Bias in hiring does not require bad intentions. The research is clear: all humans carry unconscious associations that affect their evaluations of other people — and hiring decisions are particularly susceptible because they often involve limited information, time pressure, and a significant degree of subjective judgment.
Reducing bias is not just an equity imperative. It is a business imperative: biased hiring narrows the talent pool, produces less diverse teams, and leads to decisions that feel right but underperform compared to structured, data-driven approaches.
Define the criteria before reviewing applications. Decide what qualifications matter and why before you see a single resume. Post-hoc rationalization — deciding someone is a strong candidate and then finding reasons to justify it — is one of the most common forms of bias in hiring.
Use structured interviews. Same questions for every candidate, asked in the same order, evaluated on the same rubric. Structured interviews are more predictive of job performance than unstructured ones, specifically because they reduce the influence of factors that don't predict performance — like first impressions, communication style, and shared background.

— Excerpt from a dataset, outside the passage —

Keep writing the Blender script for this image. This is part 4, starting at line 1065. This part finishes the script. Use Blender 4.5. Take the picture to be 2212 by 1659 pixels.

Separate data collection from evaluation. Take notes during interviews rather than trying to hold impressions in your head. Score candidates individually before discussing them with others. Group discussion before individual scoring amplifies whatever impression the loudest voice in the room has.
Audit your candidate sources. Where are you posting jobs? Posting only in networks that look like your current team reproduces the demographics of your current team. Intentional sourcing expands the pool.
You cannot eliminate bias — but you can design processes that reduce its influence. Every element of structure you add to your hiring process is an element of bias you are reducing.